Last | Change | Percent | |
S&P Futures | 1872.1 | 0.5 | 0.03% |
Eurostoxx Index | 3135.9 | -0.5 | -0.01% |
Oil (WTI) | 102.9 | -0.4 | -0.41% |
LIBOR | 0.234 | -0.001 | -0.40% |
US Dollar Index (DXY) | 80.24 | 0.067 | 0.08% |
10 Year Govt Bond Yield | 2.70% | 0.01% | |
Current Coupon Ginnie Mae TBA | 105.6 | -0.1 | |
Current Coupon Fannie Mae TBA | 104.5 | 0.0 | |
RPX Composite Real Estate Index | 200.7 | -0.2 | |
BankRate 30 Year Fixed Rate Mortgage | 4.32 |
Markets are flat this morning as Ukranian Euphoria meets a putrid ADP jobs report. Bonds and MBS are flat, after bonds cratered yesterday, with the 10 year yield trading to 2.7% from 2.6%.
The ADP jobs report came in at 139k, much lowers than the estimate of 155k. More importantly, January was revised downward form 175k to 127k. The first impulse is to blame the weather, but construction increased 14k. Manufacturing was flat, and (you guessed it) financial services fell. Friday's payroll estimate is 150k, which now seems high. N.B. - ADP has been a pretty lousy predictor of the BLS number lately, so keep that in mind. FWIW, Mark Zandi of Moody's believes weather is playing a part here, which is creating some pent-up demand for workers. He is calling for some 250k prints in the Spring.
Last week's flight to safety bond market rally, helped increase mortgage applications by 9.4%. Both purchase and refi apps rose the same amount. The indices also benefited from an easy comparison with the holiday shortened prior week. The average 30 year fixed rate mortgage fell from 4.53% to 4.47% last week. Refis as a percent of all loans fell to 57.7%.
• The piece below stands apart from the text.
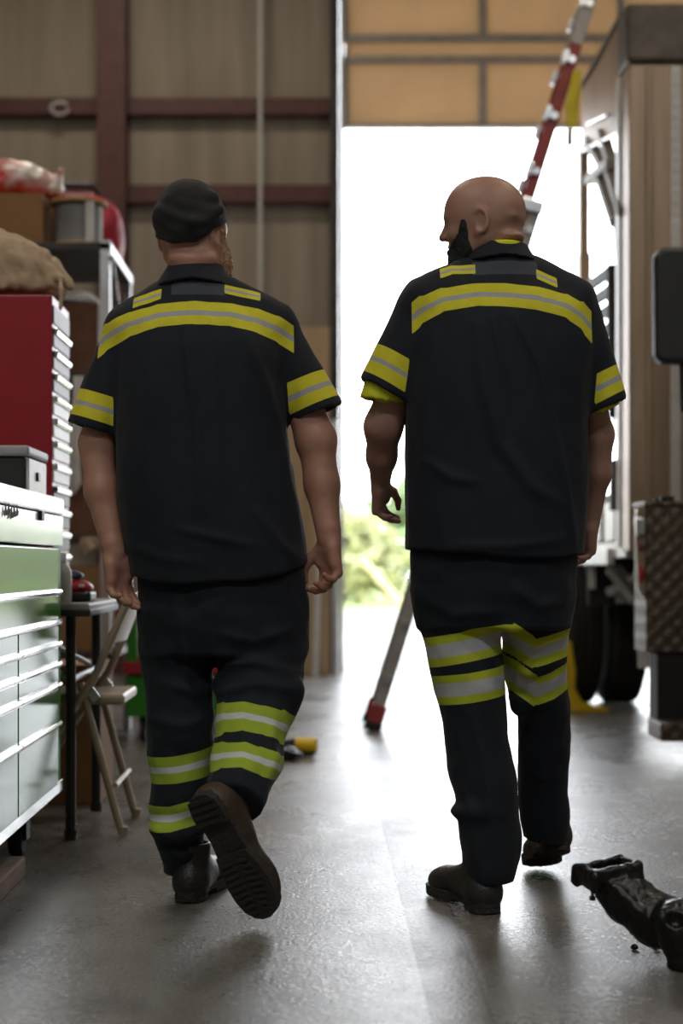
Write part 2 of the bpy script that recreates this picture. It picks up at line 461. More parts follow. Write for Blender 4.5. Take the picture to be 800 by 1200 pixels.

The FHA insurance fund will have a positive capital reserve balance at the end of 2014 and will not require a draw from the U.S. Treasury. FHA is asking for authority to collect an additional administrative fee, which will undoubtedly annoy affordable housing advocates who are pressing FHA to reduce fees. This fee may be part of the White House's 2015 budget, which is DOA.
First time homebuyers continue to struggle with tight credit and competition from professional investors. Until the first time homebuyer comes back to the market, the housing recovery (and the mortgage business itself) will be fragile. This also speaks to the completely bifurcated credit markets out there. While credit to consumers is still tight, banks are throwing money at private equity firms and institutional investors.
It has gotten so bad that private equity firms are outbidding strategic buyers in industrial mergers, which is astounding when you consider that strategic buyers have the benefit of synergies and private equity firms do not. Historically, private equity firms were the ones who would swoop in to buy assets on the cheap; now they are winning bidding wars.
This speaks to a theme I have been discussing for a while - the stock market is at or near record highs, and yet the broader economy is in a completely different place. Corporate America is flush with cash, and wages / hiring are flat. Ironically, the cash they have will probably be spent on productivity enhancing CAPEX, which will be good for stocks, but not necessarily good for wages. Consumption and wage growth are currently correlating at 95%, when that number has been closer to 50%. So, when you have about 2% wage growth, you get about 2% GDP growth. Which accounts for this kind of "meh" recovery we have had.